Take AI adoption as an example. We can all take a big scroll down our LinkedIn newsfeeds and see a bunch of opinions, top tips, and 'hot takes'. If you want your marketing team to be using AI (as you should), you need to bring clarity on how it's going to be used and enable your team properly to avoid disconnect and disengagement.

Need tips on how to use AI across the content lifecycle? Look no further than this content series.

Where your internal comms is going wrong

Okay, so you know the benefits... but can you spot where you might actually be going wrong with your internal communication? Many marketing leaders unintentionally (we hope) create confusion or disengagement when navigating changes, and you might be guilty of some of them:

  1. Top-down info dumps with no opportunity for feedback


    When you create this kind of culture in your team, you are going to see some serious disconnect. By opening up a forum and make it a two-way conversation where your team can offer feedback or even just talk things through, you involve them which gives them a part to play in any changes you're communicating.
  2. Inconsistent or vague messaging that gets lost in translation


    Just like all your brand messaging that your customers know and love, your internal communication needs to be clear too. Any comms that goes out to your team should be well-thought-out and well-planned out to make sure it leaves no gray areas.
  3. Not connecting changes to the bigger picture or team purpose


    You can't just throw out changes or communications without giving the story behind it.

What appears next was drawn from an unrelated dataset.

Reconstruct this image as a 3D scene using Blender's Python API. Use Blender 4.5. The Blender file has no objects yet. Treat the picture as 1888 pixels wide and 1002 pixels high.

Providing context into whatever you're communicating gives your team more reassurance and understanding, and ultimately more trust in leadership.
  4. Assuming communication is 'one and done' instead of ongoing


    Don't go thinking all your internal comms should be mic drop moments. Make sure you don't leave people hanging (/running around like headless chickens) by keeping the conversation going; making sure there's a good amount of transparency.

5 tactics to improving internal communication for your team

  1. Create consistent messaging frameworks

    Just like you build frameworks for external messaging (value props, brand voice, campaign themes), your internal comms deserve the same rigor.

    Develop a messaging playbook for internal use—one that outlines your strategic narrative, change rationale, and core pillars. Equip your managers and teams with consistent language they can reference, repeat, and build on.

    When everyone’s saying the same thing in slightly different ways, it creates alignment. When everyone’s saying completely different things? That’s when things can get a bit chaotic.

  2. Use multiple formats of communications

    You can’t rely on one team meeting to get your message across. Today’s teams are distributed, busy, and bombarded with information. You need a mix of synchronous and asynchronous channels to land your message and keep it alive over time.

    Consider:

    • Live team meetings and town halls for real-time connection and Q&A

    • Slack or Teams messages, videos, and email updates for asynchronous clarity

    • Project management tools to keep teams aligned (um hello, Optimizely Content Marketing Platform)
    • 1:1s and small group sessions for context and feedback

    • Recurring check-ins and follow-ups to reinforce key themes

    The rule of seven still applies: if it matters, it needs to be repeated. You’re not overcommunicating—you’re building a better understanding.

  3. Make the most of mid-level managers with the right training

    Your messaging is only as strong as how the person delivers it. That’s why mid-level managers are critical to internal communication success.

    Train and equip your team leads with:

    • Talking points for major announcements

    • Clear expectations for how to relay updates

    • Forums to ask questions and flag confusion

    If your managers are unclear or uncomfortable with the message, the whole org feels it. Make them part of the communication design process early so they can act as true amplifiers, not just the messengers.

  4. Build storytelling into change communication

    When change happens—and it always does—your role in leadership is to help your team understand not just what’s happening, but why it matters.

    In marketing, we always talk about storytelling and really, the same applies here. You can use storytelling to frame change:

    • The origin story: What prompted this shift?

    • The impact: Who benefits, and how?

    • The vision: What does success look like?

    And most importantly: be transparent about what’s known and what’s not. People don’t expect you to have every answer—but they do expect honesty. Uncertainty is more relatable than spin. If something’s evolving, say so. If a decision hasn’t been made, be clear about that too.

    Transparency builds trust. Trust builds momentum.

  5. Measure (and iterate on) your internal comms

    How effective is your internal comms... like, right at this moment? You wouldn’t run a campaign without measuring performance—so why treat internal communication any differently?

    Here are a few ways to track how effectiveness your internal comms *actually* is:

    • Pulse surveys: How clear and confident does your team feel?

    • Engagement metrics: Who’s reading your updates, watching your videos, or attending meetings?

    • Qualitative feedback: What are your managers hearing in 1:1s or retros?

    • Adoption metrics: Are people using the new tool? Following the new process? Speaking the new language?

    If something’s not landing, adjust the channel, format, or message Internal communication should evolve alongside your team’s needs.

99 problems but internal comms ain't one

(...now you've read this blog.)

Strong internal communication isn’t a “nice to have”—it’s a leadership discipline that directly impacts execution, culture, and the success of every change you’re trying to drive.

So, where do you start?

  • What’s one upcoming initiative or shift that would benefit from better internal comms?

  • Where might your team be unclear, misaligned, or unsure of what’s expected?

  • Do your messages land consistently across formats and levels?

Audit what’s working...and what’s not. Then have a look into one of the tactics mentioned to help you improve things. Whatever you go for, start now. Because internal communication is one of the most scalable tools you have as a marketing leader.

The better you use it, the faster your team can move in the same direction.